Data records
+ + +
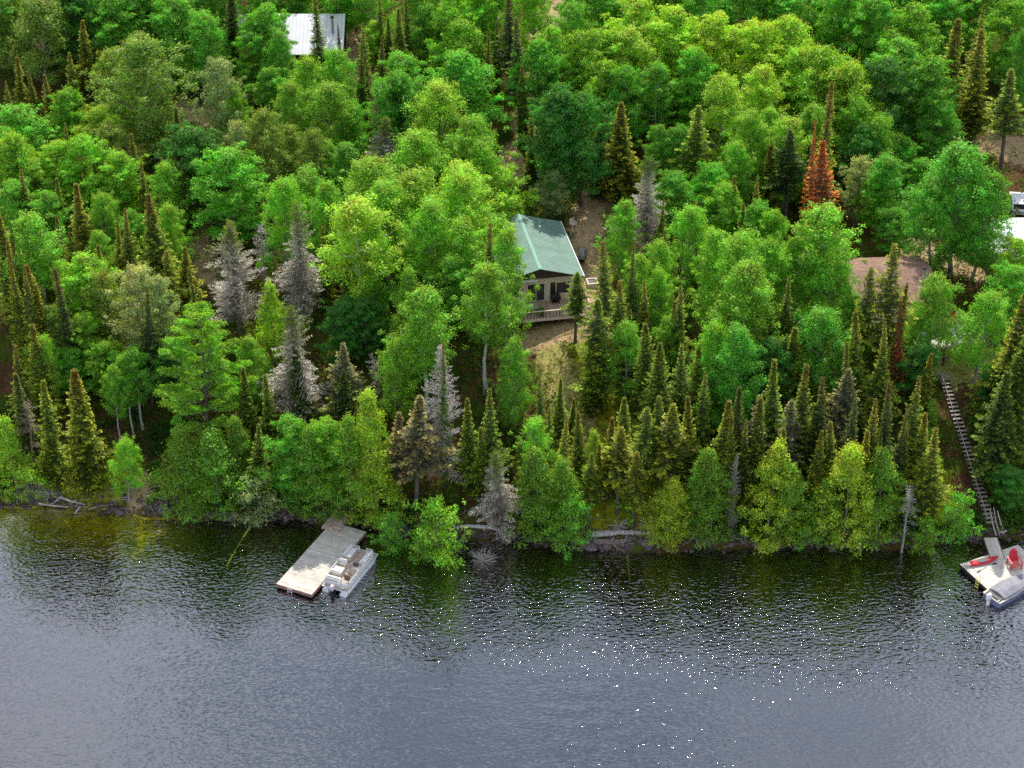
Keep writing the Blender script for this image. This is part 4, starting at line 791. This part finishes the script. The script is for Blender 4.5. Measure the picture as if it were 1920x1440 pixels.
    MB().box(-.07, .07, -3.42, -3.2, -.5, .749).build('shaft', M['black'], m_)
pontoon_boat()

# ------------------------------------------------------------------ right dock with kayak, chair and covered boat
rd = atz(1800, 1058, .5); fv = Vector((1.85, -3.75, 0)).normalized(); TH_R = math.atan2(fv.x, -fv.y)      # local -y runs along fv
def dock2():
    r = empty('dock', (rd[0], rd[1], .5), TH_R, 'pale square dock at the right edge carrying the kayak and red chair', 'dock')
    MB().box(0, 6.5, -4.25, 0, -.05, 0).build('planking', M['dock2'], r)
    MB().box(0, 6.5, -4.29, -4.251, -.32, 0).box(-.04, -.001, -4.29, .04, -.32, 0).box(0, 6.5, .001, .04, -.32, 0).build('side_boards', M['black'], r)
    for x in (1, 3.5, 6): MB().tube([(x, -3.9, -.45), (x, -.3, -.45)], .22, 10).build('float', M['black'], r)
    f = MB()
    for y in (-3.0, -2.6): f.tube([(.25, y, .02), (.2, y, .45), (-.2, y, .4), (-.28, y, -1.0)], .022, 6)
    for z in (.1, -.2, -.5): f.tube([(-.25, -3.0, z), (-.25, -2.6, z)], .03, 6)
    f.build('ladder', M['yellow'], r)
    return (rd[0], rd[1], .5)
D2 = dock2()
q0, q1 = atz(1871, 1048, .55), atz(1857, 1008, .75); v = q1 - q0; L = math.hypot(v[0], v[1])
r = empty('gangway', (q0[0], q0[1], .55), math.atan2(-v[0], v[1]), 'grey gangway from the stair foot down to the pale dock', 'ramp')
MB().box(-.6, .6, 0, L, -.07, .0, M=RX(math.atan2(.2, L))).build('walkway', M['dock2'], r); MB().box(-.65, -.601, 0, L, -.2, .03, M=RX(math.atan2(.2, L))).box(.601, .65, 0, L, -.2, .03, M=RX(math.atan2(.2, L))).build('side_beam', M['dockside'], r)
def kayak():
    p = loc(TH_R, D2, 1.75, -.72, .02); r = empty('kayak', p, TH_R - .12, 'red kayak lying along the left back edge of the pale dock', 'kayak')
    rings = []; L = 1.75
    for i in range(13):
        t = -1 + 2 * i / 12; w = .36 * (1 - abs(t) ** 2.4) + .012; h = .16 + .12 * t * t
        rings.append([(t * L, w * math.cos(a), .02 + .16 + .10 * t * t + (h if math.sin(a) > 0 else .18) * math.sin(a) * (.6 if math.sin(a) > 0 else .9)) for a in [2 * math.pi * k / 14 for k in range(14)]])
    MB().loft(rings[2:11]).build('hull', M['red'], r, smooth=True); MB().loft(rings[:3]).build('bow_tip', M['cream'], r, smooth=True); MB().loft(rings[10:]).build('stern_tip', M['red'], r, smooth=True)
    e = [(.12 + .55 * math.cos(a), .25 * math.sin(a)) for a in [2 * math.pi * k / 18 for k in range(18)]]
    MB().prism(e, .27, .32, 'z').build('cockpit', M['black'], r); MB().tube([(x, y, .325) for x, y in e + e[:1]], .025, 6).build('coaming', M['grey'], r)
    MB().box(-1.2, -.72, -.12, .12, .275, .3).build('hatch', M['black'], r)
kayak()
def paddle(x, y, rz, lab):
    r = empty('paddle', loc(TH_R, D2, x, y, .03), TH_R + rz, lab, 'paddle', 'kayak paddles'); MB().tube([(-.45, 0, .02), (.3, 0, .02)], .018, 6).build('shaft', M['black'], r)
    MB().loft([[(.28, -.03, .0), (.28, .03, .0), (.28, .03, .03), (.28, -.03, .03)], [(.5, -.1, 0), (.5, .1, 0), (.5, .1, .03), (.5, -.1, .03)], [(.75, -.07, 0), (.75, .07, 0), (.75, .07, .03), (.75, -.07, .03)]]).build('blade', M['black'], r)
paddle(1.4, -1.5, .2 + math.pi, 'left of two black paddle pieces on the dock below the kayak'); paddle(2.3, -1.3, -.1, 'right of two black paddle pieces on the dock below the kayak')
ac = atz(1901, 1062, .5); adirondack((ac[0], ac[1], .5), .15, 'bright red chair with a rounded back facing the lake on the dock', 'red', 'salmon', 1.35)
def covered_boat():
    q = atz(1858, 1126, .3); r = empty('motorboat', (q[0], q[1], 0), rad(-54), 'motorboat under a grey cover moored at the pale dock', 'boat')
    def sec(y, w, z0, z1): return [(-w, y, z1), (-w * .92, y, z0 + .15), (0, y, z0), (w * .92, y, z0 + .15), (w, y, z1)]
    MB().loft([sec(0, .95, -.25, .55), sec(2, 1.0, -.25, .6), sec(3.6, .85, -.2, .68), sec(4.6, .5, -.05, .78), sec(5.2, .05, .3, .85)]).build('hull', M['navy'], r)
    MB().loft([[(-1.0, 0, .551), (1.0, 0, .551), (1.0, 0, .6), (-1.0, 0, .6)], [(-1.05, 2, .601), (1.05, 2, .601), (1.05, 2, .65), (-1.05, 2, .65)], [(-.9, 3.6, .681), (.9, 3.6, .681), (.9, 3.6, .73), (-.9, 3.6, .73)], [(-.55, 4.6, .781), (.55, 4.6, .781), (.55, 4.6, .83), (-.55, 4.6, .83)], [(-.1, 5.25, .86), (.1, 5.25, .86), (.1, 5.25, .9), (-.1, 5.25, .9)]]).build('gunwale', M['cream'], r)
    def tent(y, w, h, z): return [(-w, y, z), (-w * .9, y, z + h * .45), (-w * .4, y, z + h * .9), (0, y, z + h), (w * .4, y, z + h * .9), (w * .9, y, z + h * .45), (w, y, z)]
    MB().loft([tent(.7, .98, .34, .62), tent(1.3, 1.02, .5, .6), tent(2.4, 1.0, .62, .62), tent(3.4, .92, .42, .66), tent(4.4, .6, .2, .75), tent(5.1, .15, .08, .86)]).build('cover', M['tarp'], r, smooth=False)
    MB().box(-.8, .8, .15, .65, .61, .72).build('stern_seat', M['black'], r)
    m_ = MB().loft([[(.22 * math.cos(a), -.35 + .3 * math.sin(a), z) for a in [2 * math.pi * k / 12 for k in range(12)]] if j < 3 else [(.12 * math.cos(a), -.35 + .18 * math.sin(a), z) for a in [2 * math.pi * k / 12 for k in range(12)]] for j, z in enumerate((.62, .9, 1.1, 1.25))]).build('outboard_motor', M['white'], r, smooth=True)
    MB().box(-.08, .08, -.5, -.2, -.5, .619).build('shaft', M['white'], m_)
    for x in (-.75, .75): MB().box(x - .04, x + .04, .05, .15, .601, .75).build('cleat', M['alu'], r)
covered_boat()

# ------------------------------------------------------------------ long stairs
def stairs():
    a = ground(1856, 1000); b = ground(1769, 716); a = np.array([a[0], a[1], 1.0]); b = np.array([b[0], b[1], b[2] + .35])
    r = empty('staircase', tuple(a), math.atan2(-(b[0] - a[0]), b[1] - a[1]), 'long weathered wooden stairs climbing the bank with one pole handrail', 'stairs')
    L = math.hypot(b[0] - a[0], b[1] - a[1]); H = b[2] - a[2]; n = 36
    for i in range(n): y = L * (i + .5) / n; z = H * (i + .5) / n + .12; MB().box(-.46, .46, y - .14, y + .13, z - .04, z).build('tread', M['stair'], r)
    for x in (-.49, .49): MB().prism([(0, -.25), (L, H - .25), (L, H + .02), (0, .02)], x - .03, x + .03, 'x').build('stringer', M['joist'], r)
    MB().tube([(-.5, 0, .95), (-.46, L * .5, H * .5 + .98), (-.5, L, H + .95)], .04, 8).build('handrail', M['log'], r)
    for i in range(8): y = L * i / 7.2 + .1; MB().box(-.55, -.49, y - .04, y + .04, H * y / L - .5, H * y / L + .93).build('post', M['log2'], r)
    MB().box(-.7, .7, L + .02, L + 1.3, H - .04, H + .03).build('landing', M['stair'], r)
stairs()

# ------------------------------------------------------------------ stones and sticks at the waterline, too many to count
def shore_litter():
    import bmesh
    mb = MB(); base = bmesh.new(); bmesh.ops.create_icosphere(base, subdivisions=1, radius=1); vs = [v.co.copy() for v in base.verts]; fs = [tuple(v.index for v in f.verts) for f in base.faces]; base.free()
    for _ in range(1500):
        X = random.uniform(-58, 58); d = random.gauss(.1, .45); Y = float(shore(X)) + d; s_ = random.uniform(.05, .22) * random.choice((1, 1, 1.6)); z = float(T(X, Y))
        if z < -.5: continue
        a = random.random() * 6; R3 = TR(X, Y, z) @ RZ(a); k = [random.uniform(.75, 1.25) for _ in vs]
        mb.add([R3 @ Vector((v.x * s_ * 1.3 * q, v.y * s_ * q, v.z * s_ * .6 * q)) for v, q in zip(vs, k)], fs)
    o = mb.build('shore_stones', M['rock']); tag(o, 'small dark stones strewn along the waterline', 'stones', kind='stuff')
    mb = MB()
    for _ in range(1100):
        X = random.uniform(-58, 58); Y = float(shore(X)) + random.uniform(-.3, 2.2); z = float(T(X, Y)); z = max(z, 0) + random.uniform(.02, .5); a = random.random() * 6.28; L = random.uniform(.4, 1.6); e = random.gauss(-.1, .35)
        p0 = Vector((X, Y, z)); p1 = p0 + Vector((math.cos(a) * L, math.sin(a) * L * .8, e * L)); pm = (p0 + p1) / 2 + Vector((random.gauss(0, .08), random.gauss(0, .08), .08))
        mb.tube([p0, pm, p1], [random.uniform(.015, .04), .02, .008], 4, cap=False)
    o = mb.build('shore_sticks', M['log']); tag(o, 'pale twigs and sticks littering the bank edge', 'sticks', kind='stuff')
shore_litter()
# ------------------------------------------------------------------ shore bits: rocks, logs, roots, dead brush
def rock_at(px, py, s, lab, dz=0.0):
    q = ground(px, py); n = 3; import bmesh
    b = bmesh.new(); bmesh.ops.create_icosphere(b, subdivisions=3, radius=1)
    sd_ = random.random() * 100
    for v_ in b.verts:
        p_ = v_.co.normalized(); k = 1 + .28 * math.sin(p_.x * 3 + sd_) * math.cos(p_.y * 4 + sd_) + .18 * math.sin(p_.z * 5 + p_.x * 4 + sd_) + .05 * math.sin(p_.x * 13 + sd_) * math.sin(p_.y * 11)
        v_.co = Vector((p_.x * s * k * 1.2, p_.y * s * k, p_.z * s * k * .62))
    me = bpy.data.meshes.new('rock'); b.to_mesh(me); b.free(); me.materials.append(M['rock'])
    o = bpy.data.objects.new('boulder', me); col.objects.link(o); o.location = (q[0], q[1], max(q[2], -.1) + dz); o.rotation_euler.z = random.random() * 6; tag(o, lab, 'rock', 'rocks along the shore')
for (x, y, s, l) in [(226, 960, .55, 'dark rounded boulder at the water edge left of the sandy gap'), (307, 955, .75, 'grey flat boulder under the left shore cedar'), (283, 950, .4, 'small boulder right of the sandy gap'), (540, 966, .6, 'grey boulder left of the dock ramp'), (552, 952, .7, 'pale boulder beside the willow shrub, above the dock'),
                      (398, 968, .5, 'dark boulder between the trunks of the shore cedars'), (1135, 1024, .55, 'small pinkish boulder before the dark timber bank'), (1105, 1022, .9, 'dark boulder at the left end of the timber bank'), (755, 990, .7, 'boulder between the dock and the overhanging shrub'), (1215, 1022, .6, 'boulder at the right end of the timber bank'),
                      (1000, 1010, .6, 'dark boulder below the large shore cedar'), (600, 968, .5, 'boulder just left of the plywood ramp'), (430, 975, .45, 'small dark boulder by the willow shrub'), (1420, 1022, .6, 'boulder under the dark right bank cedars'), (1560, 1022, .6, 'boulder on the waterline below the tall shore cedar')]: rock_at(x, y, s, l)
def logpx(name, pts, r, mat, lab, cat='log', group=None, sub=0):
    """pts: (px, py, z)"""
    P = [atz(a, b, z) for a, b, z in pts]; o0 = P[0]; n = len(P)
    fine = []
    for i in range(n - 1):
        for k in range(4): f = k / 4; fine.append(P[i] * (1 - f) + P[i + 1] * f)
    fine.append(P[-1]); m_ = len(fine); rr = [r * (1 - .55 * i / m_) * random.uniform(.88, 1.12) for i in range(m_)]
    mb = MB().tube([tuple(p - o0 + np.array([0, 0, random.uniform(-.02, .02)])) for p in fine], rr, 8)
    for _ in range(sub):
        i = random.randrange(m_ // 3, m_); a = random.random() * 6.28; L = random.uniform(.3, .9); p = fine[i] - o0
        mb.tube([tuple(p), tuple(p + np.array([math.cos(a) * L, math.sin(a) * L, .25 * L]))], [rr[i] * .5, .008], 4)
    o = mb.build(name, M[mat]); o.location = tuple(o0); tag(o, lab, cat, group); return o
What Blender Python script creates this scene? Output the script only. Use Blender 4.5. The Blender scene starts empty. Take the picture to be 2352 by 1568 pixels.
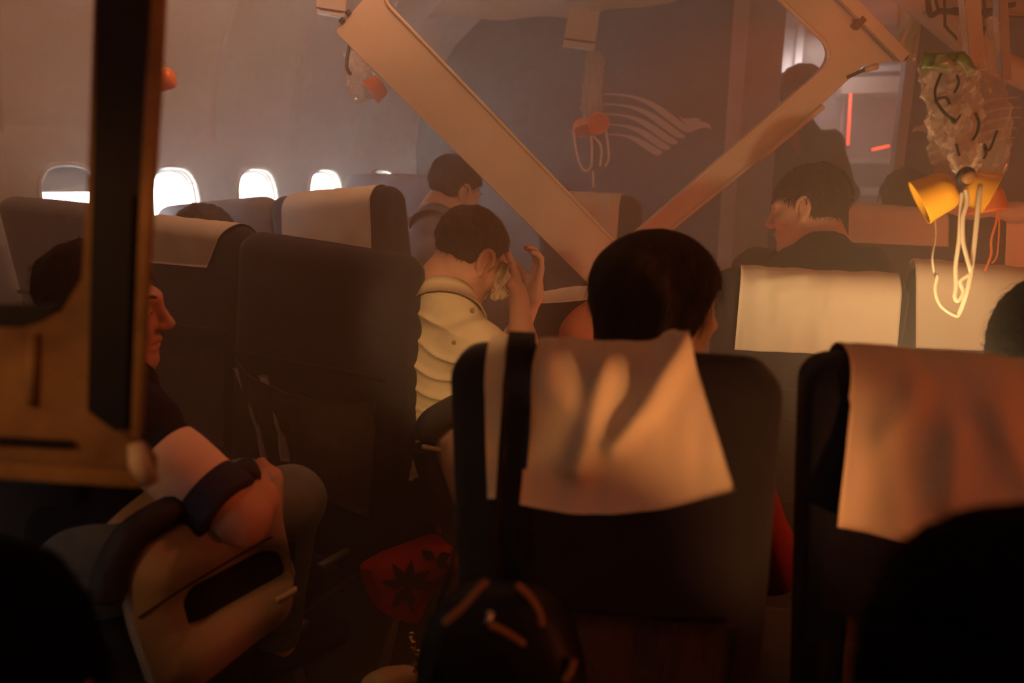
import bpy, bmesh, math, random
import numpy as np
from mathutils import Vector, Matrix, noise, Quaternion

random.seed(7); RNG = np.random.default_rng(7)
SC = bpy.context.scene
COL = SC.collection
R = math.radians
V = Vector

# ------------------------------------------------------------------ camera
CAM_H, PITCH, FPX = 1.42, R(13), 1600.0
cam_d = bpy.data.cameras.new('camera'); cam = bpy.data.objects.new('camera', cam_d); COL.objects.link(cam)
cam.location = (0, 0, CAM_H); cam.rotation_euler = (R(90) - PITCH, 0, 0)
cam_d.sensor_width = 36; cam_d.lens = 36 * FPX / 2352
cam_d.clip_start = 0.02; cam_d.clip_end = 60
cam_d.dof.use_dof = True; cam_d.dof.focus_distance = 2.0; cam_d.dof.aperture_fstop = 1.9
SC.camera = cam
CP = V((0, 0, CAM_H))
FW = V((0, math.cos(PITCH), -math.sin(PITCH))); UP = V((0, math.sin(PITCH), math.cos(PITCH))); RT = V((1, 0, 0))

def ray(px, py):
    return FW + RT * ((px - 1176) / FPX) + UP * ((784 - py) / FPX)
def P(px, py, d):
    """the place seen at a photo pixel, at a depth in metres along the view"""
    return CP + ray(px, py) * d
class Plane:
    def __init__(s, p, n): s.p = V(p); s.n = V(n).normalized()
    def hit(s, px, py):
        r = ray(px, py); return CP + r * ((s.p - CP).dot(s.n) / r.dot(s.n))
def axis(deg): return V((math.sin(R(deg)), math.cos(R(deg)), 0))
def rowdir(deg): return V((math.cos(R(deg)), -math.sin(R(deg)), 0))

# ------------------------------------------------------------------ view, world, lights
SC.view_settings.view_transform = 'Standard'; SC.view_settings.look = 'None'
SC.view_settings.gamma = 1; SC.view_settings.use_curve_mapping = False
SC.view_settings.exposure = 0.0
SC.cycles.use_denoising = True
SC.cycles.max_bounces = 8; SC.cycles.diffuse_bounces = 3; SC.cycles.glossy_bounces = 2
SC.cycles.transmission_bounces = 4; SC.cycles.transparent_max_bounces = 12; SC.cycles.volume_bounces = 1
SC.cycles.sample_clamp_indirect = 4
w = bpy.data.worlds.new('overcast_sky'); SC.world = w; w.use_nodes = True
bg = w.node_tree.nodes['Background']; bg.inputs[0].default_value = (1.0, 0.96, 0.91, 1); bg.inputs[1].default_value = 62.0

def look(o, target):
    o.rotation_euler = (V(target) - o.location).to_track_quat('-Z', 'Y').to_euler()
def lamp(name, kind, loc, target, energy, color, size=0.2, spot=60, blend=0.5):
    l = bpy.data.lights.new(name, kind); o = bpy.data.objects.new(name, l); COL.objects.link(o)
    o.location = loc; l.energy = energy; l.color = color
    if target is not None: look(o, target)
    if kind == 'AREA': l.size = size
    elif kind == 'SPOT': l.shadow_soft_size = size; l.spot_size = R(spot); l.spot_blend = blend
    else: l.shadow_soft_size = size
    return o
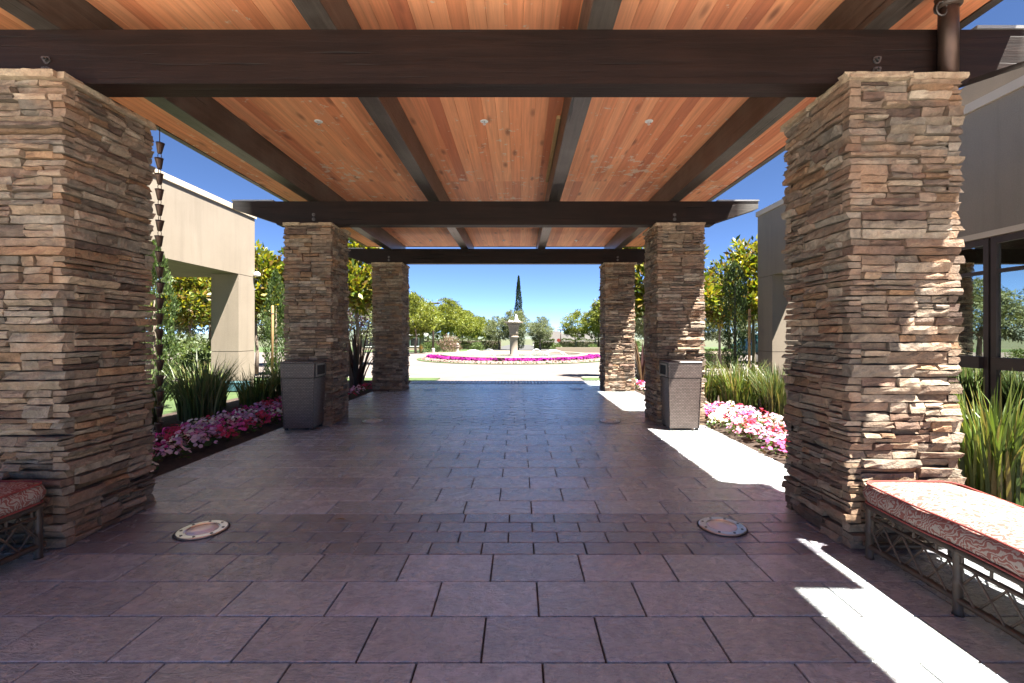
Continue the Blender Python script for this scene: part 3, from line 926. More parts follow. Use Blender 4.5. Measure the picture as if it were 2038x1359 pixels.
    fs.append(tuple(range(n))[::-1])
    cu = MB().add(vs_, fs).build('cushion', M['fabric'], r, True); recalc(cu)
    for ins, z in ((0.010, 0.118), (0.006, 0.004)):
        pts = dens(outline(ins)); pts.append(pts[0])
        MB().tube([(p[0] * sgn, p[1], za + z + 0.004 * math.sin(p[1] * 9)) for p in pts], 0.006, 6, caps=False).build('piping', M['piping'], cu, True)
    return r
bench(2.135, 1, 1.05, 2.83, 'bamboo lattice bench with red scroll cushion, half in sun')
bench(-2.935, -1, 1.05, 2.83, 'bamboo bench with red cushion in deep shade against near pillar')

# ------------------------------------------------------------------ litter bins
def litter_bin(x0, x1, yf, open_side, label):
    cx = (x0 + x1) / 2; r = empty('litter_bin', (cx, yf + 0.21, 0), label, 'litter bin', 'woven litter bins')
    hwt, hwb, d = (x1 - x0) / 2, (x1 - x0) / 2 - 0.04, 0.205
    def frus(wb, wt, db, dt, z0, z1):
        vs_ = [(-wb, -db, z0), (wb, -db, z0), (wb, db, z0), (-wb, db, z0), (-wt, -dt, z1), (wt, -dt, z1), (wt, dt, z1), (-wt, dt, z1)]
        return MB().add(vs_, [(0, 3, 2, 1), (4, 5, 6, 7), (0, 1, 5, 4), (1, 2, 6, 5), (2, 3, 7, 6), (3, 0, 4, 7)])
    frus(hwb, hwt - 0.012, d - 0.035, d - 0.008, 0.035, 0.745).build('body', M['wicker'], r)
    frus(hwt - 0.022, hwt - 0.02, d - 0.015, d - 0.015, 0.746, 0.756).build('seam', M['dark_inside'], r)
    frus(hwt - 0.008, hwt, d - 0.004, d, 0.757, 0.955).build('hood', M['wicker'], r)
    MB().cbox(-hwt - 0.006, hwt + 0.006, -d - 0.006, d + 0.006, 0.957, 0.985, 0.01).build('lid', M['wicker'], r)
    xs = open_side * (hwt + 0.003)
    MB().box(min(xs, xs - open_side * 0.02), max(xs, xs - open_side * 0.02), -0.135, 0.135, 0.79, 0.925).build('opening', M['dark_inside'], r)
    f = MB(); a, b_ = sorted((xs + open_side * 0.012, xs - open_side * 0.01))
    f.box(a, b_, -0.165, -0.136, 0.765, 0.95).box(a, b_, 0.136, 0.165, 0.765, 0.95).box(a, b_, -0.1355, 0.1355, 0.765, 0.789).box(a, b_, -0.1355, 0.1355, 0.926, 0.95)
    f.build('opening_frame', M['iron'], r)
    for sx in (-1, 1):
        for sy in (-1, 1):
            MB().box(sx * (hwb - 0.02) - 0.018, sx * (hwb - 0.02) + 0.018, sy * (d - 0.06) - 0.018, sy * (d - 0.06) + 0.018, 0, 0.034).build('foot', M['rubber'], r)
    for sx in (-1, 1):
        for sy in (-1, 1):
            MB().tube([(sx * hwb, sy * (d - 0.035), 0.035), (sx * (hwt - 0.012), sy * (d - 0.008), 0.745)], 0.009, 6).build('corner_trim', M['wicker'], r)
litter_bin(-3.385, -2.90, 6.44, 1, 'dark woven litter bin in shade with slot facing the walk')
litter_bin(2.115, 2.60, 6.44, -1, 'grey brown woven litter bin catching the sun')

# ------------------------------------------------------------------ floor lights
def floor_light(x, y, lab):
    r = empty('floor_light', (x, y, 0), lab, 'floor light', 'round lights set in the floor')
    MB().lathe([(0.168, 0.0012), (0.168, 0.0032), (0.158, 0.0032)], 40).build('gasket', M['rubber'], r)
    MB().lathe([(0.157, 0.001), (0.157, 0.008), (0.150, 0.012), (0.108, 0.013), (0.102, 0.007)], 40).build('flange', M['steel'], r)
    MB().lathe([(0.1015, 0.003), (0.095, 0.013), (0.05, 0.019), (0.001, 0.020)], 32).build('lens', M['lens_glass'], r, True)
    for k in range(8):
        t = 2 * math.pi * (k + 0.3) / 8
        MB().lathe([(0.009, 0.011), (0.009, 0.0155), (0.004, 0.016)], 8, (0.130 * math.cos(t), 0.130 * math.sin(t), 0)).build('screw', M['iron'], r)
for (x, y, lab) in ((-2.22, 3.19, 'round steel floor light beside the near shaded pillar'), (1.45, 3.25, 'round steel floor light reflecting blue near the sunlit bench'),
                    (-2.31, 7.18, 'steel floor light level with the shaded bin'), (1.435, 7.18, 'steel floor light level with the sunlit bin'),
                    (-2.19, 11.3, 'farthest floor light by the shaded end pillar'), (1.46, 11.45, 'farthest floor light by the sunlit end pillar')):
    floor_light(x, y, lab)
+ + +
_TASK GOAL_
Return nothing but the lines running from the line with "Continue the Blender" through the line with "bench(-2.935, -1, 1.05, 2.83, 'bamboo", exactly as they appear.

_FULL RESPONSE_
Continue the Blender Python script for this scene: part 3, from line 926. More parts follow. Use Blender 4.5. Measure the picture as if it were 2038x1359 pixels.
    fs.append(tuple(range(n))[::-1])
    cu = MB().add(vs_, fs).build('cushion', M['fabric'], r, True); recalc(cu)
    for ins, z in ((0.010, 0.118), (0.006, 0.004)):
        pts = dens(outline(ins)); pts.append(pts[0])
        MB().tube([(p[0] * sgn, p[1], za + z + 0.004 * math.sin(p[1] * 9)) for p in pts], 0.006, 6, caps=False).build('piping', M['piping'], cu, True)
    return r
bench(2.135, 1, 1.05, 2.83, 'bamboo lattice bench with red scroll cushion, half in sun')
bench(-2.935, -1, 1.05, 2.83, 'bamboo bench with red cushion in deep shade against near pillar')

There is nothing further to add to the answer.